-- Records for the exercise --
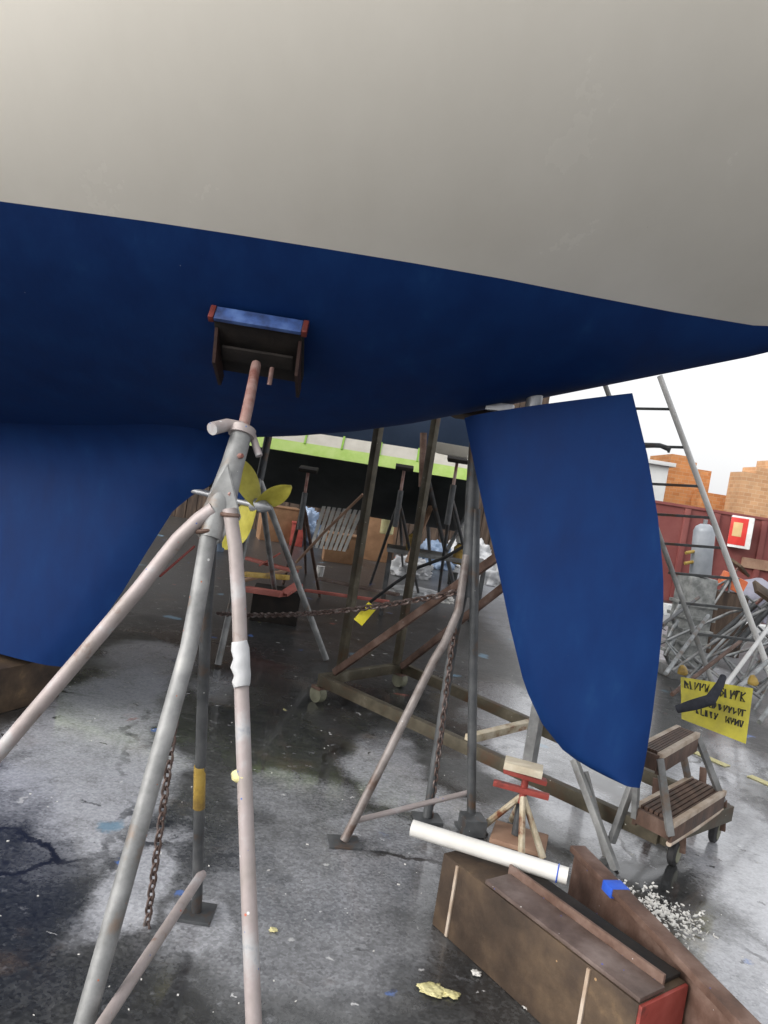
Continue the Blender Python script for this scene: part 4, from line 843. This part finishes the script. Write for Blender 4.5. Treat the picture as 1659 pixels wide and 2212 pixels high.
bldg(1606, 1790, 1030, 22, .9, M['brick_b'], 'buff brown brick building right of the gap above the maroon wall', [(.0, .14, .16), (.142, .30, .36), (.302, 1, .62)], 0)
# low link wall below the gap
gl = P(1540, 1065, 23); gr = P(1585, 1065, 23)
tag(MB().box(((gl.x + gr.x) / 2, 23.5, gl.z / 2), ((1, 0, 0), (0, 1, 0), (0, 0, 1)), ((gr.x - gl.x) / 2 + .3, .3, gl.z / 2)).build('link_wall', M['brick_o']), 'low orange brick wall below the gap between the brick buildings', 'wall')
ww = thing('white_shed', 'pale grey rendered shed wall just right of the rudder', 'shed', (P(1400, 1100, 19).x, 19, 0))
l = P(1330, 990, 19); r = P(1447, 998, 19); MB().box(((l.x + r.x) / 2, 20, l.z / 2), ((1, 0, 0), (0, 1, 0), (0, 0, 1)), ((r.x - l.x) / 2, 1, l.z / 2)).build('wall', M['white_wall'], ww)
MB().box(((l.x + r.x) / 2, 20, l.z + .05), ((1, 0, 0), (0, 1, 0), (0, 0, 1)), ((r.x - l.x) / 2 + .12, 1.15, .05), .01).build('roof', M['white_wall'], ww)
sb_ = thing('notice_box', 'white cabinet with red and tan panel fixed on the maroon wall', 'cabinet', P(1596, 1150, YW - .2))
c = P(1600, 1150, YW - .15); MB().box(c, ((1, -.4, 0), (.4, 1, 0), (0, 0, 1)), (.22, .11, .34), .02).build('case', M['white_paint'], sb_)
fx, fy = V((1, -.4, 0)).normalized(), V((.4, 1, 0)).normalized(); f0 = c - fy * .112
MB().box(f0 - fx * .06 + V((0, 0, .01)), (fx, fy, V((0, 0, 1))), (.17, .006, .29), .003).build('red_panel', M['redsign'], sb_)
MB().box(f0 - fx * .08 - fy * .008 + V((0, 0, .05)), (fx, fy, V((0, 0, 1))), (.09, .004, .15), .002).build('tan_panel', M['tansign'], sb_)
# gas cylinder on a machine
gc = thing('gas_cylinder', 'blue grey cylinder standing on the grey machine by the maroon wall', 'cylinder', P(1515, 1245, 8))
c0_, c1_ = P(1512, 1244, 8), P(1523, 1132, 8)
MB().path([c0_, c0_.lerp(c1_, .04), c0_.lerp(c1_, .86), c0_.lerp(c1_, .95), c1_], [.10, .112, .112, .09, .045], 22).build('cylinder_body', M['cyl'], gc)
MB().tube(c1_, c1_ + V((0, 0, .05)), .022).build('valve', M['bronze'], gc)
for q_ in (.25, .45): MB().tube(c0_.lerp(c1_, q_) + V((-.10, -.03, 0)), c0_.lerp(c1_, q_) + V((-.20, -.06, -.03)), .018).build('side_port', M['amber'], gc)
mc = thing('engine_block', 'grey machine of ribs and pipes under the blue grey cylinder', 'machine', (c0_.x, 8, 0))
mz = c0_.z - .012; MB().box((c0_.x, 8.05, mz / 2 + .08), ((1, .2, 0), (-.2, 1, 0), (0, 0, 1)), (.16, .15, mz / 2 - .08), .03).build('casing', M['machine'], mc)
MB().box((c0_.x, 8.05, .06), ((1, .2, 0), (-.2, 1, 0), (0, 0, 1)), (.24, .2, .06), .01).build('base', M['stand_grey'], mc)
for k in range(5): MB().box((c0_.x, 8.05, .25 + k * .14), ((1, .2, 0), (-.2, 1, 0), (0, 0, 1)), (.185, .172, .018), .004).build('rib', M['machine'], mc)
for k in range(3): MB().path([(c0_.x - .2, 7.9, .15 + .2 * k), (c0_.x - .3, 7.8, .25 + .2 * k), (c0_.x - .22, 7.85, .45 + .18 * k)], .025, 10).build('pipe', M['silver'], mc)
# leaning mast poles
def pole(name, lab, a0, b0, r, mn, grp): tag(MB().tube(P(*a0), P(*b0), r).build(name, M[mn]), lab, 'pole', grp)
tall = thing('leaning_ladder', 'tall grey pole with dark rungs leaning up against the stern', 'ladder', G(1720, 1640))
t0, t1 = P(1425, 812, 5.6), P(1680, 1500, 5.2); MB().tube(t0, t1.lerp(t0, -.05), .021).build('rail', M['white_paint'], tall)
wv = P(1300, 812, 5.75) - t0
MB().tube(t0 + wv, t1.lerp(t0, -.05) + wv, .019).build('rail', M['stand_grey'], tall)
for q_ in (.11, .235, .36, .46, .555, .65, .745, .84):
    a_ = t0.lerp(t1, q_); MB().bar(a_ + wv * 1.08, a_ - wv * .04, .016, .020).build('rung', M['stand_dark'], tall)
MB().path([P(1390, 962, 5.65), P(1425, 962, 5.6), P(1446, 970, 5.55), P(1444, 978, 5.55)], [.022, .018, .022, .008], 10).build('hook', M['stand_dark'], tall)
g = P(1640, 1290, 11); tag(MB().lump((g.x, 11, g.z - .32), (.52, .45, .40), 31, .25, 4, 1.5).build('tarp_cover', M['greytarp']), 'lilac grey cover bulging at the right edge in front of the maroon wall', 'cover')
g = P(1582, 1258, 10); tag(MB().box((g.x, 10, g.z), ((1, -.3, -.35), (.3, 1, 0), (.35, 0, 1)), (.16, .1, .10), .02).build('orange_crate', M['orange']), 'orange plastic crate beside the lilac grey cover', 'crate')
tag(MB().box((g.x - .02, 10.05, max(.05, (g.z - .14) / 2)), ((1, 0, 0), (0, 1, 0), (0, 0, 1)), (.22, .18, max(.05, (g.z - .14) / 2)), .01).build('timber_stack', M['shed']), 'dark timber stack below the orange crate', 'timber')
# faded yellow bay line
a0, b0 = G(1500, 1625), G(1700, 1712); d = (b0 - a0).normalized(); n_ = V((-d.y, d.x, 0)); mb = MB()
for k in range(4):
    s0_ = a0 + d * (k * .42); mb.prism([s0_ + n_ * .035, s0_ + d * .26 + n_ * .035, s0_ + d * .26 - n_ * .035, s0_ - n_ * .035], (0, 0, .004))
o = mb.build('bay_line', M['chip'], smooth=False); tag(o, kind='structure'); o.location.z = .002
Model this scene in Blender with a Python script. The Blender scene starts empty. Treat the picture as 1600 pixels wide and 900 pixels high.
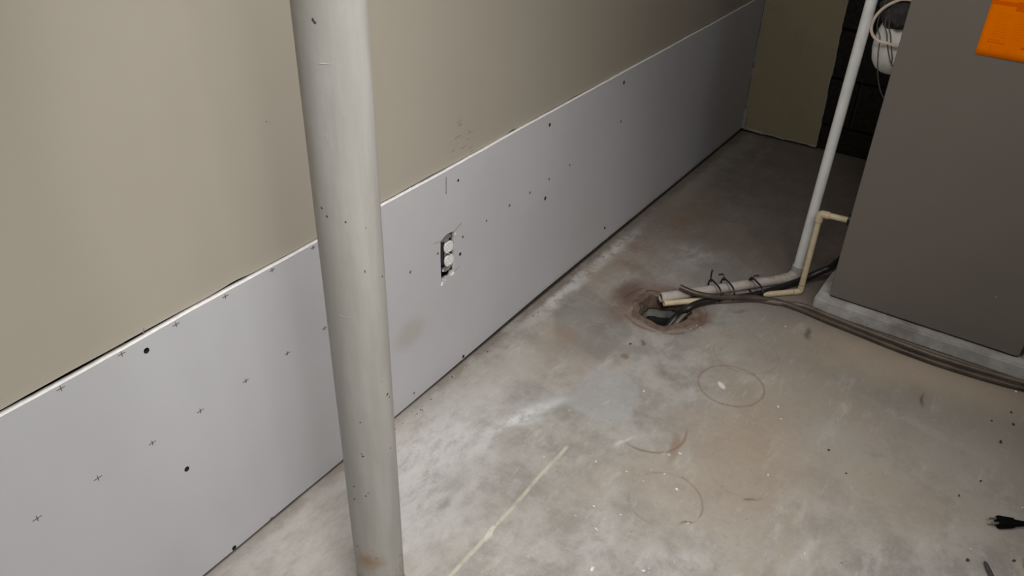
import bpy, bmesh, math, random
from mathutils import Vector, Matrix, noise
S = bpy.context.scene
C = S.collection
random.seed(7)

# ------------------------------------------------------------------ camera
CF, YAW, PITCH, ROLL, CX, CH = 1275.78, 0.592622, 0.582575, 0.022032, 1.12302, 1.447495
cam_d = bpy.data.cameras.new('camera')
cam = bpy.data.objects.new('camera', cam_d)
C.objects.link(cam)
S.camera = cam
cam_d.sensor_fit = 'HORIZONTAL'
cam_d.sensor_width = 36.0
cam_d.lens = CF * 36.0 / 1600.0
cam_d.clip_start = 0.02
_f = Vector((-math.sin(YAW) * math.cos(PITCH), math.cos(YAW) * math.cos(PITCH), -math.sin(PITCH)))
_r = Vector((math.cos(YAW), math.sin(YAW), 0))
_u = _r.cross(_f)
RR = math.cos(ROLL) * _r + math.sin(ROLL) * _u
UU = -math.sin(ROLL) * _r + math.cos(ROLL) * _u
CAM = Vector((CX, 0, CH))
cam.matrix_world = Matrix(((RR.x, UU.x, -_f.x, CX), (RR.y, UU.y, -_f.y, 0), (RR.z, UU.z, -_f.z, CH), (0, 0, 0, 1)))

# ------------------------------------------------------------------ light
S.view_settings.view_transform = 'Standard'
S.view_settings.look = 'None'
S.view_settings.gamma = 1.0
S.view_settings.use_curve_mapping = False
S.view_settings.exposure = 0.05
w = bpy.data.worlds.new('world')
S.world = w
w.use_nodes = True
w.node_tree.nodes['Background'].inputs[0].default_value = (0.9, 0.95, 1.0, 1)
w.node_tree.nodes['Background'].inputs[1].default_value = 0.0
# a bare ceiling bulb over the pole, a bulb deeper in the room; the two spots are added to steepen falloff
def lamp(name, kind, loc, energy, size, color=(1.0, 0.985, 0.965), aim=None, cone=70):
    l = bpy.data.lights.new(name, kind)
    l.energy = energy
    l.color = color
    l.shadow_soft_size = size
    o = bpy.data.objects.new(name, l)
    C.objects.link(o)
    o.location = loc
    if kind == 'SPOT':
        l.spot_size = math.radians(cone)
        l.spot_blend = 1.0
        o.rotation_euler = (Vector(aim) - Vector(loc)).to_track_quat('-Z', 'Y').to_euler()
    return o


lamp('ceiling_bulb', 'POINT', (0.8, 1.0, 1.85), 26, 0.20)
lamp('added_near_spot', 'SPOT', (1.5, 0.0, 2.25), 165, 0.32, aim=(0.2, 0.9, 0), cone=67)  # added source, makes light drop off faster away from the lower left
lamp('far_room_bulb', 'POINT', (2.2, 0.8, 2.1), 13, 0.18)
lamp('added_far_spot', 'SPOT', (2.4, 0.3, 2.2), 30, 0.20, aim=(0.2, 0.9, 0.1), cone=66)  # added source, lifts the near left side against the back


HC = Vector((0.348, 2.004, 0))      # centre of the floor drain

# ------------------------------------------------------------------ measuring helpers
def hit(px, py, axis, val):
    """the point of the plane axis=val that the photograph shows at a pixel (used for measuring only)"""
    d = RR * ((px - 800) / CF) - UU * ((py - 450) / CF) + _f
    t = (val - CAM[axis]) / d[axis]
    return CAM + d * t


def fp(px, py, z=0.0):
    return hit(px, py, 2, z)


# ------------------------------------------------------------------ material helpers
class N:
    def __init__(s, name):
        s.m = bpy.data.materials.new(name)
        s.m.use_nodes = True
        s.t = s.m.node_tree
        s.b = s.t.nodes['Principled BSDF']
        s.co = s.t.nodes.new('ShaderNodeTexCoord').outputs['Object']

    def new(s, kind, **kw):
        n = s.t.nodes.new(kind)
        for k, v in kw.items():
            setattr(n, k, v)
        return n

    def put(s, sock, v):
        if hasattr(v, 'is_linked') or isinstance(v, bpy.types.NodeSocket):
            s.t.links.new(v, sock)
        else:
            if sock.type == 'RGBA' and len(v) == 3:
                v = (*v, 1)
            sock.default_value = v

    def math(s, op, a, b=0.0, c=0.0, clamp=False):
        n = s.new('ShaderNodeMath', operation=op, use_clamp=clamp)
        s.put(n.inputs[0], a)
        s.put(n.inputs[1], b)
        s.put(n.inputs[2], c)
        return n.outputs[0]

    def vmath(s, op, a, b=(0, 0, 0)):
        n = s.new('ShaderNodeVectorMath', operation=op)
        s.put(n.inputs[0], a)
        s.put(n.inputs[1], b)
        return n.outputs['Value'] if op in ('LENGTH', 'DISTANCE', 'DOT_PRODUCT') else n.outputs['Vector']

    def noise(s, scale, detail=4, rough=0.55, co=None, out='Fac', dist=0.0):
        n = s.new('ShaderNodeTexNoise')
        s.put(n.inputs['Vector'], co or s.co)
        n.inputs['Scale'].default_value = scale
        n.inputs['Detail'].default_value = detail
        n.inputs['Roughness'].default_value = rough
        n.inputs['Distortion'].default_value = dist
        return n.outputs[out]

    def step(s, v, a, b, lo=0.0, hi=1.0):
        n = s.new('ShaderNodeMapRange', interpolation_type='SMOOTHSTEP')
        s.put(n.inputs[0], v)
        n.inputs[1].default_value = a
        n.inputs[2].default_value = b
        n.inputs[3].default_value = lo
        n.inputs[4].default_value = hi
        return n.outputs[0]

    def mix(s, f, a, b, mode='MIX'):
        n = s.new('ShaderNodeMix', data_type='RGBA', blend_type=mode)
        s.put(n.inputs[0], f)
        s.put(n.inputs[6], a)
        s.put(n.inputs[7], b)
        return n.outputs[2]

    def scaled(s, co, sc, loc=(0, 0, 0), rot=(0, 0, 0)):
        n = s.new('ShaderNodeMapping')
        s.put(n.inputs[0], co)
        n.inputs[1].default_value = loc
        n.inputs[2].default_value = rot
        n.inputs[3].default_value = sc
        return n.outputs[0]

    def bump(s, h, strength=0.3, dist=0.002):
        n = s.new('ShaderNodeBump')
        n.inputs['Strength'].default_value = strength
        n.inputs['Distance'].default_value = dist
        s.put(n.inputs['Height'], h)
        s.t.links.new(n.outputs[0], s.b.inputs['Normal'])

    def fin(s, col, rough=0.6, metal=0.0, spec=0.5):
        s.put(s.b.inputs['Base Color'], col)
        s.put(s.b.inputs['Roughness'], rough)
        s.put(s.b.inputs['Metallic'], metal)
        s.b.inputs['Specular IOR Level'].default_value = spec
        return s.m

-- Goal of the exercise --
Give again, word for word, the part that opens with the line containing "Model this scene" and closes with the one containing "CH), (0, 0, 0, 1)))". Include both of those lines and skip all pictures.

-- The reply --
Model this scene in Blender with a Python script. The Blender scene starts empty. Treat the picture as 1600 pixels wide and 900 pixels high.
import bpy, bmesh, math, random
from mathutils import Vector, Matrix, noise
S = bpy.context.scene
C = S.collection
random.seed(7)

# ------------------------------------------------------------------ camera
CF, YAW, PITCH, ROLL, CX, CH = 1275.78, 0.592622, 0.582575, 0.022032, 1.12302, 1.447495
cam_d = bpy.data.cameras.new('camera')
cam = bpy.data.objects.new('camera', cam_d)
C.objects.link(cam)
S.camera = cam
cam_d.sensor_fit = 'HORIZONTAL'
cam_d.sensor_width = 36.0
cam_d.lens = CF * 36.0 / 1600.0
cam_d.clip_start = 0.02
_f = Vector((-math.sin(YAW) * math.cos(PITCH), math.cos(YAW) * math.cos(PITCH), -math.sin(PITCH)))
_r = Vector((math.cos(YAW), math.sin(YAW), 0))
_u = _r.cross(_f)
RR = math.cos(ROLL) * _r + math.sin(ROLL) * _u
UU = -math.sin(ROLL) * _r + math.cos(ROLL) * _u
CAM = Vector((CX, 0, CH))
cam.matrix_world = Matrix(((RR.x, UU.x, -_f.x, CX), (RR.y, UU.y, -_f.y, 0), (RR.z, UU.z, -_f.z, CH), (0, 0, 0, 1)))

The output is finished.